Já Danny Barbosa, com sua presença inquieta, quebra a dinâmica do lar e traz o olhar externo, o elemento que destampa a panela prestes a explodir. E, quando Helena Ignez surge em cena, sua presença reverbera como um eco do cinema marginal, uma entidade que atravessa tempos e linguagens, lembrando que o delírio também é forma de liberdade.
“Gravidade” é, antes de tudo, um filme sobre colapso. O colapso da Terra, das famílias, das estruturas sociais e do próprio cinema enquanto espaço de lógica. O diretor encena o fim do mundo como um ato de libertação, em que o caos é necessário para o nascimento de algo novo. A rachadura que cresce no coração da casa não destrói apenas paredes, mas abre um portal simbólico para o que estava sufocado.

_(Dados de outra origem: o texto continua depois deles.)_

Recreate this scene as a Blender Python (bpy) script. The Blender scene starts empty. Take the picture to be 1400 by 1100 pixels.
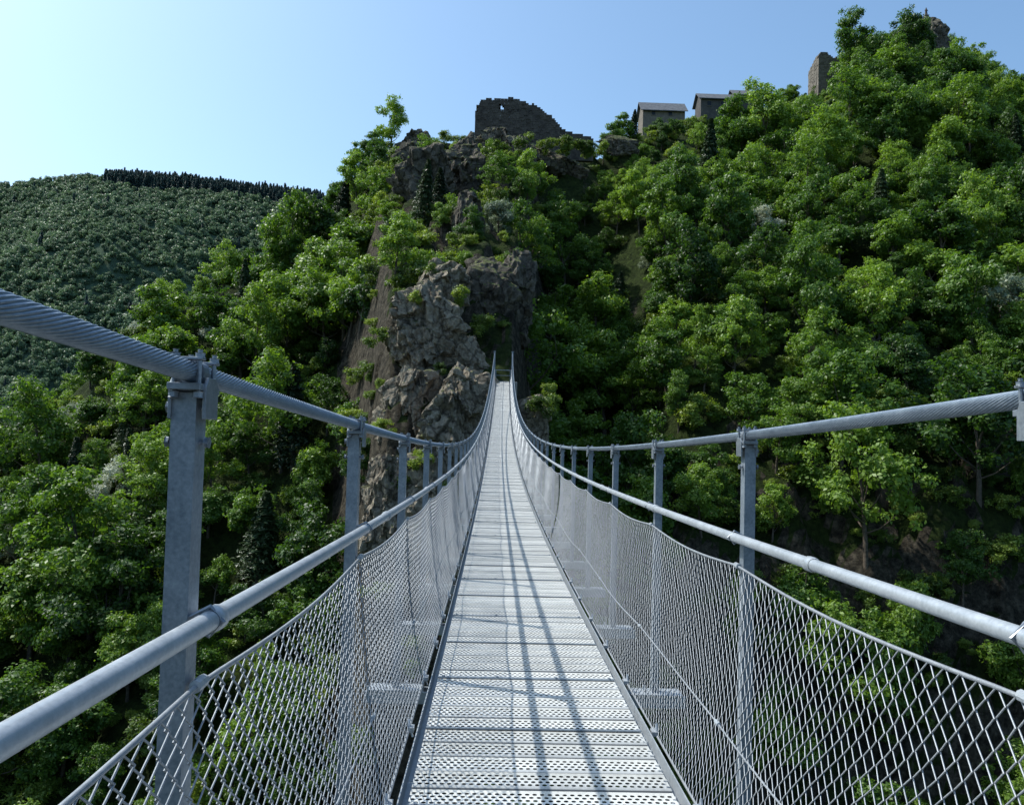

Entre o riso e o desespero, o grotesco e o sublime, o explicável e o inexplicável, “Gravidade” mergulha no surrealismo como linguagem de verdade. Tabosa cria um armagedom doméstico que é, ao mesmo tempo, comédia de erros e ritual de purificação. O mundo pode estar acabando, mas dentro daquela casa o colapso já começou faz tempo.
É nesse desabamento, nesse buraco que se alarga na cozinha, que a gravidade se inverte: já não puxa para baixo, mas empurra para dentro, para o abismo íntimo de quem perde o chão. O filme sugere que renascer exige essa suspensão, aceitar o vácuo, flutuar entre a queda e o voo, e descobrir, no vazio, um novo modo de existir.